I am still trying to work my way around exercise 1, sigh, the simple zener diode exercise. My task this time was to put together a simple circuit so that I could get 5v, and 5ma to the load.
I did not post my schematic as it is the same one as on my other threads and in the tutorials.
Source v = 8.85
Zener resistor = 655 ohms, voltage drop = 2.90v
Zener = BZX55C6V2, 6.2 V
Load resistor = 1320 ohms
Load voltage drop = 5.62

Load current = 12.13ma ?? Huh

Given Ohms law, I=E/R,
I=5.62/1350 = 4.16ma close enough to 5

So why the heck am I reading 12.13 ma ?

And thanks again.

 

because you are trying to measure current by connecting multimeter in parallel with the load.
your multimeter is about 75 Ohm when on mA range.

655+75 = R

8.85V/R = 12.13mA

 

Zener = BZX55C6V2, 6.2 V

If you want 5V, why are you using a 6.2V zener?

 

because you are trying to measure current by connecting multimeter in parallel with the load.
your multimeter is about 75 Ohm when on mA range.

655+75 = R

8.85V/R = 12.13mA

Thank you panic and that means that I have no idea where to take the measurements.
I need to find me a young EE to look over my shoulder as I wire this booger and watch me as I measure stuff,
It's apparent that I have no idea what in an doing. And to think that computer programming comes easy to me.
Let me see if I can draw my circuit with reference points so it might be easier to pound it into my head.
I understand your explanation but don't know why the formula used the source voltage, 9, rather than the voltage at the load, 5.62.
I will try and be back later if I can make it clearer.

 

Thank you panic and that means that I have no idea where to take the measurements.
I need to find me a young EE to look over my shoulder as I wire this booger and watch me as I measure stuff,
It's apparent that I have no idea what in an doing. And to think that computer programming comes easy to me.
Let me see if I can draw my circuit with reference points so it might be easier to pound it into my head.
I understand your explanation but don't know why the formula used the source voltage, 9, rather than the voltage at the load, 5.62.
I will try and be back later if I can make it clearer.

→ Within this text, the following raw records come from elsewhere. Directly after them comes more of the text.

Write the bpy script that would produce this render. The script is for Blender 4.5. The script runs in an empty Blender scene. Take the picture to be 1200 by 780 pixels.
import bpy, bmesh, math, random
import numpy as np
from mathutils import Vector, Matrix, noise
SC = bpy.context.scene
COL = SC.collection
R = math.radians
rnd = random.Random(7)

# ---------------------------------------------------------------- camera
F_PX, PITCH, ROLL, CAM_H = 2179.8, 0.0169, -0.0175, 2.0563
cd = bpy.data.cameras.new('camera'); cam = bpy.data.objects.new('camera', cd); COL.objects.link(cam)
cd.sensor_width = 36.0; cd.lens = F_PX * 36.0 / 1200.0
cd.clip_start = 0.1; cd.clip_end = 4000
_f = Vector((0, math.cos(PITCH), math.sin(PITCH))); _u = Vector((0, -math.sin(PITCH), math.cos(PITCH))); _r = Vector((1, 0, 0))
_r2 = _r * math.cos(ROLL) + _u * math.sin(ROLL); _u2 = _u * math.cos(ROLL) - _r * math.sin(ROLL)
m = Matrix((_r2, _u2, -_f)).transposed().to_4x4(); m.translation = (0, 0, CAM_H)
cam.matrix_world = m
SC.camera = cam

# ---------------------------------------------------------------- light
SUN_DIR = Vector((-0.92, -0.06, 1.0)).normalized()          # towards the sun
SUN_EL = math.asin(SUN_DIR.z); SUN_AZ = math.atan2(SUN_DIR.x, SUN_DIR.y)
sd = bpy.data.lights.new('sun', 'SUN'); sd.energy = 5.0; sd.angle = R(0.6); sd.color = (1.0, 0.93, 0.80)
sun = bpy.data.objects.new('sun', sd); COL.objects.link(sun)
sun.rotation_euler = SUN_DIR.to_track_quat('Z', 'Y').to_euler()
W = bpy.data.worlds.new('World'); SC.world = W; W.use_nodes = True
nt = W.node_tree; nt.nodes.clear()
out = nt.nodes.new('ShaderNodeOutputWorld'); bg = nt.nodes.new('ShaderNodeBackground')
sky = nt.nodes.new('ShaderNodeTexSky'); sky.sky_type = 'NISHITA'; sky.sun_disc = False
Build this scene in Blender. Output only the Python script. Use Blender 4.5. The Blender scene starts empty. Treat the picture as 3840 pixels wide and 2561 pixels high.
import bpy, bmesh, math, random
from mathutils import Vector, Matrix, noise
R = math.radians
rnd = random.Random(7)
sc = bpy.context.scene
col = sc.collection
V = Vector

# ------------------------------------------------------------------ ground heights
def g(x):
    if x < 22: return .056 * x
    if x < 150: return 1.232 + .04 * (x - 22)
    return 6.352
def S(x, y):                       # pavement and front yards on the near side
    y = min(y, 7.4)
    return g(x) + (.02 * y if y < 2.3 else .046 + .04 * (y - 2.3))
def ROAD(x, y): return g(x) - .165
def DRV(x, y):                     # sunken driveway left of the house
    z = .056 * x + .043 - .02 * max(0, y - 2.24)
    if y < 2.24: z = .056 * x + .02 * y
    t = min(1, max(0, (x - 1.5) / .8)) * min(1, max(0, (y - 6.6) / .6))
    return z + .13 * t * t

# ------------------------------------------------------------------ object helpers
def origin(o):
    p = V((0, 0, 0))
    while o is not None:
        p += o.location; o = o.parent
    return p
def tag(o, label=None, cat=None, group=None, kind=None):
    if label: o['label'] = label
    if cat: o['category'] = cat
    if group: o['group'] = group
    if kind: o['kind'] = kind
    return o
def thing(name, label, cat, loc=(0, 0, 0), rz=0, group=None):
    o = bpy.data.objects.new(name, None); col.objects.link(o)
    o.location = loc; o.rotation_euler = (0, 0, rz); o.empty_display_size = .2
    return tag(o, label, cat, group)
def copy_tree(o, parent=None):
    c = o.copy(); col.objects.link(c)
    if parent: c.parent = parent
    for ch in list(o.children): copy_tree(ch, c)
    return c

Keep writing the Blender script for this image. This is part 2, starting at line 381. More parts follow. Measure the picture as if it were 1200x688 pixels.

In order to measure current with an MM, you have to make that current go through the MM. That is, connect the MM in series with the load. So you have to, for instance, connect the zener to the voltage source, then connect the other end of the zener to the resistor, then connect one probe of the MM to the other lead of the resistor, and then the other probe of the MM to the circuit's ground. Just make sure you've set your MM to read current when you do this.

 

If you want 5V, why are you using a 6.2V zener?

Thank you Albert and I have no clue. I seem to remember reading something about the zener value being > than the desired voltage.
I really have no idea how to size one, I am firstly trying to get to the point where I can predict the results. So, is that how it's sized ?
Whatever voltage I need, that's the zener to select? Other values being relevant as well which is beyond me.
I glanced at the data sheet and mostly it's indecipherable except for min, max. I remember also that the source needs to be > than the zener min,( I think ).
Mostly they are a mystery.

 

Does his help?

As for a zener, just think of them as a weir on a waterway. The water level stays about the same.

Figure out your load current. Then select a zener that can carry that load current plus a bit (in case the load is disconnected the zener has to carry the lot) based on the zener power rating, then size the series resistor to allow that current, load + a bit for the zener, to flow.

 

In order to measure current with an MM, you have to make that current go through the MM. That is, connect the MM in series with the load. So you have to, for instance, connect the zener to the voltage source, then connect the other end of the zener to the resistor, then connect one probe of the MM to the other lead of the resistor, and then the other probe of the MM to the circuit's ground. Just make sure you've set your MM to read current when you do this.

!!!!! Hallaleu brethren !!!!!!
By gosh, by golly, that was it. I knew it had to do something to do with how I was doing the measuring.
Finally !
Cmartinez, you are my new god. Can I send you a tip ?

 

View attachment 138794
Does his help?

As for a zener, just think of them as a weir on a waterway. The water level stays about the same.

Figure out your load current. Then select a zener that can carry that load current plus a bit (in case the load is disconnected the zener has to carry the lot) based on the zener power rating, then size the series resistor to allow that current, load + a bit for the zener, to flow.

Dendad, yes that did help,,,, a lot.
Thanks, I think that I made this more difficult than it actually is. It says a lot for in person education.

 

!!!!! Hallaleu brethren !!!!!!
By gosh, by golly, that was it. I knew it had to do something to do with how I was doing the measuring.
Finally !
Cmartinez, you are my new god. Can I send you a tip ?

Thanks, but I have a no-tips policy... but I'll let you buy me a beer... something like this will do:

​

Glad to be of help.

 

Thanks, but I have a no-tips policy... but I'll let you buy me a beer... something like this will do:

View attachment 138798​

Glad to be of help.

My word but I really must give that a try. 27%!!